CPUC / General Comments / October 29, 2010 /
  • The proposal also presents a gaming opportunity for a plant seeking to leverage a CPM designation through a threat of retirement of the unit.[9] A generator may be able to predict its importance to the grid based on past history, its location in a Local Area or Subarea, or information from the various planning processes. A generator could then threaten to retire in order to receive a CPM designation at a price higher than the current market for capacity. In the present market, it is clear some generators are currently willing to enter in RA contracts with LSEs below the current $41/kw-yr backstop price, let alone the $55/kw-yr proposed for CPM. The CAISO’s Market Surveillance Committee has acknowledged that a 12-month designation can create an incentive for units to threaten to retire and the “CPM payment can influence RA prices.”[10]
  • In addition, many generating resources, particularly older and less efficient ones in Local Areas, are typically part of a fleet of resources owned by affiliated companies. Affiliated companies could assign ownership of an individual resource to a particular entity to support a claim for economic subsidy, regardless of the overall profitability of other resources owned or operated by affiliated entities.
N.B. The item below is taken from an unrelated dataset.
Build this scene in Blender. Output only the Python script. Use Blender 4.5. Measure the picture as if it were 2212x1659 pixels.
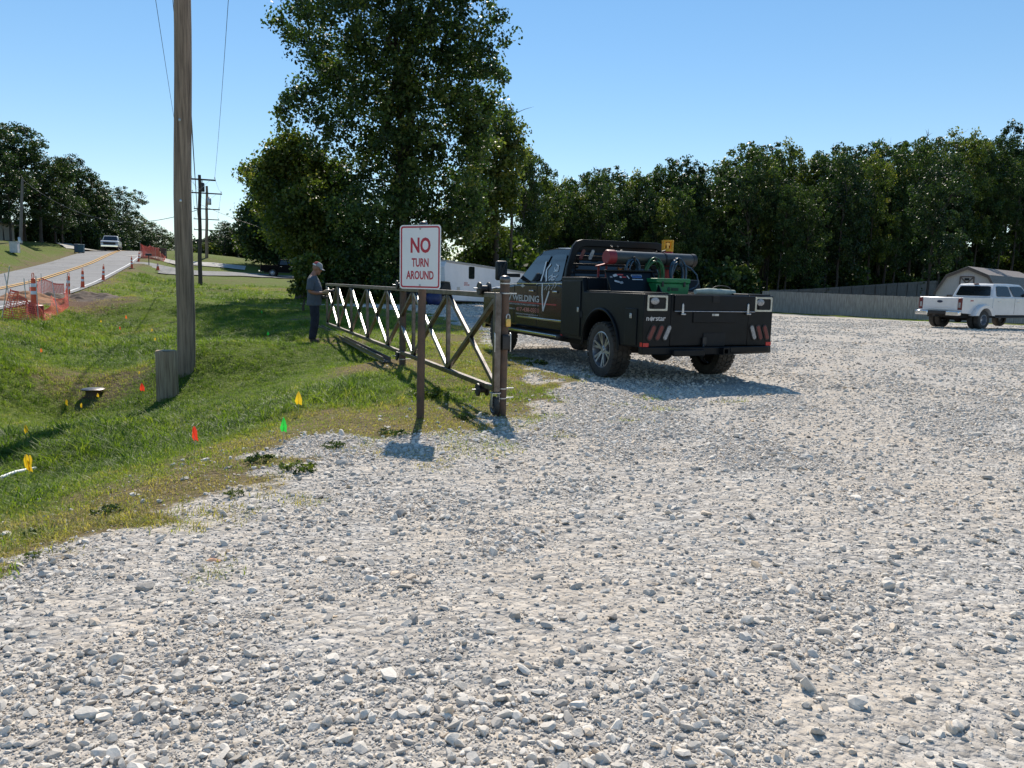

CPUC / General Comments / October 29, 2010 /
  • It is also not clear that the CAISO can accurately predict what capacity will be needed over the next two years to justify up to a 12-month CPM designation without relying on data from the year’s Local Capacity Technical Analysis (LCR) study, which may not be available at the time the CAISO makes the determination of whether to offer a CPM designation. The LCR study provides the basis for single-year Local RA obligations for the next compliance year.
  • The proposed process to conduct due diligence to justify up to a 12-month CPM designation cannot support a legitimate determination regarding the financial status of the generator. The substance of the required affidavit and financial documentation, are not clearly defined, including the standards governing the supporting documentation (e.g., Generally Accepted Accounting Principles (GAAP), Financial Accounting Standards Board (FASP) or Sarbanes Oxley). Similarly, no standards are described for determination of whether a resource should be economically subsidized; the lack of a transparent or objective process is in stark contrast to the review processes to test and verify other claims made by generators, such as PMax or deliverability. Moreover, generation unit owners’ calculation of expected market revenues will be based on subjective and speculative assumptions.
  • CPUC supports not using a higher level of payment for CPM, such as CONE. CPM is for short-term backstop procurement, not to incent investment. The proposed $55/kW-year prices is above prices observed in the current capacity markets and therefore risks raising prices for capacity in the CPUC’s RA program.
  • The CPM should have a two-year sunset because of numerous pending market design changes.
  • For the above reasons, the CPUC respectfully requests that the CAISO withdraw sections 43.2.6, 43.3.7, and 43.8.7 of its Draft Tariff Language before submitting to FERC for approval.

PGE / Grammatical Errors / October 27, 2010 / Section 40.9.7.3 (line 13): In the second paragraph, there is an extra space between “Availability” and “Standard”.
Section 43.2.2 (line 10): There is an extra period after the phrase “Section 43.2.2”.
Section 43.7.2.2 (line 6): There is an extra space between “Outages,” and “in.”
Section 43.9: There are two subsections entitled “e” (the second subsection should be entitled “f”). The second subsection entitled “e” (line 2) should have an added space between “Section,” and “in.”